_SET PROBLEM_
Count every line below that contains "from", then state the total with no other output.

_COLLECTED DATA_
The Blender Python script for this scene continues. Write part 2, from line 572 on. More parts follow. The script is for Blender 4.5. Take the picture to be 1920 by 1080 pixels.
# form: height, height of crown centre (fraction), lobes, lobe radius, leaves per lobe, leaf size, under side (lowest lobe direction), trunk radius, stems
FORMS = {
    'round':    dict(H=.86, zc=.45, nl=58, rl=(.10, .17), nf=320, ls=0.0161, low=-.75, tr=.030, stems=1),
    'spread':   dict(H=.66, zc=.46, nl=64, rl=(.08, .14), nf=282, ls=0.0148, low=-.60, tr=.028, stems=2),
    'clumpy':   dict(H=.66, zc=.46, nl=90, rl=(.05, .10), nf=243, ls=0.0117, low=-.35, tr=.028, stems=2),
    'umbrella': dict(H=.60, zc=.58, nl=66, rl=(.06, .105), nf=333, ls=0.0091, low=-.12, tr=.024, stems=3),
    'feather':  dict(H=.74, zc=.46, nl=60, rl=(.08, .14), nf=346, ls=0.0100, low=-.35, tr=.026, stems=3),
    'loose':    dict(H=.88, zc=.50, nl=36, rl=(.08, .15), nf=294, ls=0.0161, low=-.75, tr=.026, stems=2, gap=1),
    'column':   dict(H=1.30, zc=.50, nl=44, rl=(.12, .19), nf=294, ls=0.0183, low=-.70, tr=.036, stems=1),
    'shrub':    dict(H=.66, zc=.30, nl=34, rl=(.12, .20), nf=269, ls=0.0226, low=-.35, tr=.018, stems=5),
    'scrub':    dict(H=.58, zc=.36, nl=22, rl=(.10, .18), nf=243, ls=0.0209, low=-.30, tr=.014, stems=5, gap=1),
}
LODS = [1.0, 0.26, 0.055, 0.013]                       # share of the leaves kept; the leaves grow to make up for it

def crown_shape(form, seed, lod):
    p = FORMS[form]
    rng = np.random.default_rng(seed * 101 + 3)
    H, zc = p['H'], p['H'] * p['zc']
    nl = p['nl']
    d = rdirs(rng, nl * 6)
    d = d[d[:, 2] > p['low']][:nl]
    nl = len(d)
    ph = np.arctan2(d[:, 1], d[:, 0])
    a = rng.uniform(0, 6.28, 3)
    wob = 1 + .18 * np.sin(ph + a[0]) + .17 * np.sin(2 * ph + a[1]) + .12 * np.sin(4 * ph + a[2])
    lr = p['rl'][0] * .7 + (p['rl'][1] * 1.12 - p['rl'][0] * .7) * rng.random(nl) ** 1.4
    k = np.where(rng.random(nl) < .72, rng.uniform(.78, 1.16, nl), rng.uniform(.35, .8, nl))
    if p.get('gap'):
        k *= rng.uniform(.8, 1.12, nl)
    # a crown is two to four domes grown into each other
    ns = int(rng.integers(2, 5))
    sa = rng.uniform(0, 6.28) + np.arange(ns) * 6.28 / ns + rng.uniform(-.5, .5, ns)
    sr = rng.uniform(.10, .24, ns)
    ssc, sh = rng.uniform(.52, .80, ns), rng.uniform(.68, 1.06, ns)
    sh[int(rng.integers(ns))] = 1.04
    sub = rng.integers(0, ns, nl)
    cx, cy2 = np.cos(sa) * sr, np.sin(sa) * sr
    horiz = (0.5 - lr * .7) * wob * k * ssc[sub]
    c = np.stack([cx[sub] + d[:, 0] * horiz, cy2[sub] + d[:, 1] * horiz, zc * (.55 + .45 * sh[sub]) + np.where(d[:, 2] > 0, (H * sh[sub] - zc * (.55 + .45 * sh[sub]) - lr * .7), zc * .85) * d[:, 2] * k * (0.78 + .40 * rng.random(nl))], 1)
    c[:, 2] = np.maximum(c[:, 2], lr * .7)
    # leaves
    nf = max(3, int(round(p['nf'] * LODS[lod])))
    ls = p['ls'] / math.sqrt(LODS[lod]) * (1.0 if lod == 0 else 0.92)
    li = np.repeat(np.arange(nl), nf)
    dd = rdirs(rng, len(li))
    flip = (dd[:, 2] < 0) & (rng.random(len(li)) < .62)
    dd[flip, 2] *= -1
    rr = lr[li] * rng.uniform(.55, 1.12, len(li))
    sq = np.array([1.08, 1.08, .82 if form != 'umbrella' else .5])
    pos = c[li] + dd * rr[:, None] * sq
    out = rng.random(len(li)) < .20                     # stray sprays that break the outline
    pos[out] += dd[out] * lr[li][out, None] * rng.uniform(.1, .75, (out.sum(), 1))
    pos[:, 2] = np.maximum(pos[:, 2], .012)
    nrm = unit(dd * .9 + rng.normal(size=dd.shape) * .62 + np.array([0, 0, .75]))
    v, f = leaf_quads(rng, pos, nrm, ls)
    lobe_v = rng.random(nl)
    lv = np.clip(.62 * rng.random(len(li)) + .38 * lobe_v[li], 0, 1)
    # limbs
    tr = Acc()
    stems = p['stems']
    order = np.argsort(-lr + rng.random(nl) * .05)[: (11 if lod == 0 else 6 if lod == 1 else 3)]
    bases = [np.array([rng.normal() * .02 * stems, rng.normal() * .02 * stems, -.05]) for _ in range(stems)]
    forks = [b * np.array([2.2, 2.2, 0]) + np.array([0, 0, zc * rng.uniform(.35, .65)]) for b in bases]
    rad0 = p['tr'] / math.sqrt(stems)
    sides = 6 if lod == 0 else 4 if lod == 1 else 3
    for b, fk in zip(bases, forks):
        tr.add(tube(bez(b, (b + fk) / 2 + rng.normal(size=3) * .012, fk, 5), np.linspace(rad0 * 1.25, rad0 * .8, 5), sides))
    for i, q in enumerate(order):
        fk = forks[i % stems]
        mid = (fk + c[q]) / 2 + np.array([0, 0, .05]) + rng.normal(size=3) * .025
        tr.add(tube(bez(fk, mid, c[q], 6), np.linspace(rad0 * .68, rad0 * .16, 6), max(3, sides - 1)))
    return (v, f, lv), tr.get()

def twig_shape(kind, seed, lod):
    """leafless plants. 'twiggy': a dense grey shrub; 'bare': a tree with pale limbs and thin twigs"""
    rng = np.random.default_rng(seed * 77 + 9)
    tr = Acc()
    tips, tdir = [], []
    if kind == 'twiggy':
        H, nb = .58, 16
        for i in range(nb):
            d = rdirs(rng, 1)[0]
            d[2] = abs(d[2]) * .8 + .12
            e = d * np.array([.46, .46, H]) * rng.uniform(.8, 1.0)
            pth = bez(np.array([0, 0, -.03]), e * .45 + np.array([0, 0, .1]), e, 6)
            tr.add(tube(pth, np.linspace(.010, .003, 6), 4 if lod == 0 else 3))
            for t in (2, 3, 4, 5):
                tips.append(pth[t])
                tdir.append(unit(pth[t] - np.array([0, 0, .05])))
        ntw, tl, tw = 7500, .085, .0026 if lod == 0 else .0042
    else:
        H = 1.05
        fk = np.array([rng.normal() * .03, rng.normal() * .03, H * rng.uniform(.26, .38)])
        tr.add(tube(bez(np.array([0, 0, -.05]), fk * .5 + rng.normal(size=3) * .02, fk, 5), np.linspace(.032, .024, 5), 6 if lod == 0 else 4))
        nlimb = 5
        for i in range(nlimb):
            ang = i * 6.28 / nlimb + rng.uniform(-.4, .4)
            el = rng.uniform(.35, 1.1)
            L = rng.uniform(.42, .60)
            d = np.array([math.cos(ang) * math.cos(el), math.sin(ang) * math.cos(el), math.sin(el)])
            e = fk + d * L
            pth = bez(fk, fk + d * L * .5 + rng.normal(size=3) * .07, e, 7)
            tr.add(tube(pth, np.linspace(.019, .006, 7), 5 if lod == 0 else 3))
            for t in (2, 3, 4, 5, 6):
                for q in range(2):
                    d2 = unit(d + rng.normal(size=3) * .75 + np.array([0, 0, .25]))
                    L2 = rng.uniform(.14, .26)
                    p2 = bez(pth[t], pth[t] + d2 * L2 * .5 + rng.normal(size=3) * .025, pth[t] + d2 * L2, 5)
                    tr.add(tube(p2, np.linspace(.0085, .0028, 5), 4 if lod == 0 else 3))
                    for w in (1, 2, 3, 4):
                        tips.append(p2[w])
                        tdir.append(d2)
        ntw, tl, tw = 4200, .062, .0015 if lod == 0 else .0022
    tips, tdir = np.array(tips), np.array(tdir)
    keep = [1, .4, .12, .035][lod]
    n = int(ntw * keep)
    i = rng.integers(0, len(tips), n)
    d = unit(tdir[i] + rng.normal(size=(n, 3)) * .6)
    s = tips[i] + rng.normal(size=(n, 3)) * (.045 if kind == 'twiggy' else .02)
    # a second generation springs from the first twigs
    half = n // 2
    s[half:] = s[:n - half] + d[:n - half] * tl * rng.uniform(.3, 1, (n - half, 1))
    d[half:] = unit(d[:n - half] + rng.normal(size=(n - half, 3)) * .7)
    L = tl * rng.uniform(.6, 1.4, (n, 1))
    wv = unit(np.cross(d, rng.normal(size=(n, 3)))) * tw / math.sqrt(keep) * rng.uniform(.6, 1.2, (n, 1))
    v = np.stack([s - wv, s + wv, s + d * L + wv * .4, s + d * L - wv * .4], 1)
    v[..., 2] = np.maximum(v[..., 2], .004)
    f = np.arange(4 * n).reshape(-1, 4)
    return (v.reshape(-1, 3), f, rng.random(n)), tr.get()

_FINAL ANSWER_
2